Monday, November 3, 2008

"But governments were implicitly underwriting the financial system all along. They still are."

Here's another interesting post on the FT:

"Not exactly a private solution. Indeed, even if Barclays is not owned in some part by the UK government, it will still be guaranteed by it – and that matters.

Last month, the UK government asked banks to fortify themselves against further financial shocks by increasing their capital cushions, in return for which it would offer new guarantees on inter-bank lending. To help the banks to raise new capital, the Treasury offered to buy preference shares, albeit only on onerous terms; some hoped that the banks would seek alternatives.

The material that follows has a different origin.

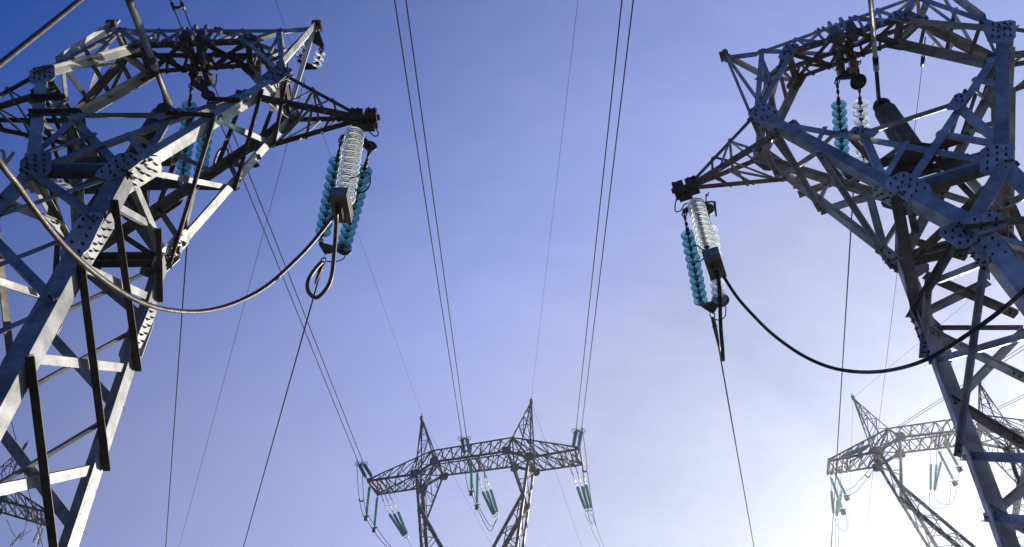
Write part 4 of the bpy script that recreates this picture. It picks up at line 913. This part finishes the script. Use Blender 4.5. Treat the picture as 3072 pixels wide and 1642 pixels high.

This is what Barclays has done."

The British plan is:

1) Banks must increase capital ( The big problem )

2) Government guarantees inter-bank lending ( The resulting problem )

3) Government buys shares in banks ( Seems reasonable to me. Better deal for taxpayers )

4) Terms of loan to be onerous ( Absolutely necessary )

5) Would prefer private solution ( Absolutely )

So, in the U.K., the terms on the loans from the government were thought to be onerous. Really:

"It is striking that these investors are charging more than the UK government’s punitive rate. Given that sovereign wealth funds’ earlier investment in financial institutions have resulted in heavy paper losses, it is hardly surprising that the Gulf royals have driven a hard bargain.

Ultimately, it is for shareholders to decide whether to back this deal. There can be no doubt Barclays is paying a heavy price for a measure of independence."

Now note this:

"The bank, however, is still not entirely independent. One of the great fictions of recent years was that large banks could be allowed to fail and had no state guarantees. But governments were implicitly underwriting the financial system all along. They still are. Regardless of who owns the shares, the UK Treasury must make sure that its large banks are stable – and it has a duty to intervene if they are not.

The Gulf deal has reduced risk for the UK government; in the event of problems, new shareholders will lose out before the exchequer. But Barclays is much too big to fail, and the government would be forced into a rescue if the bank were seriously to stumble. The government may not be in the boardroom but it must keep a watchful eye."

Absolutely. This fiction has been the main point on this blog since the beginning of this crisis. The guarantees are still there. I've already explained what we can do going forward, but it's at least becoming clear to everyone that these guarantees were in place. It only remains to examine how they factored into this crisis.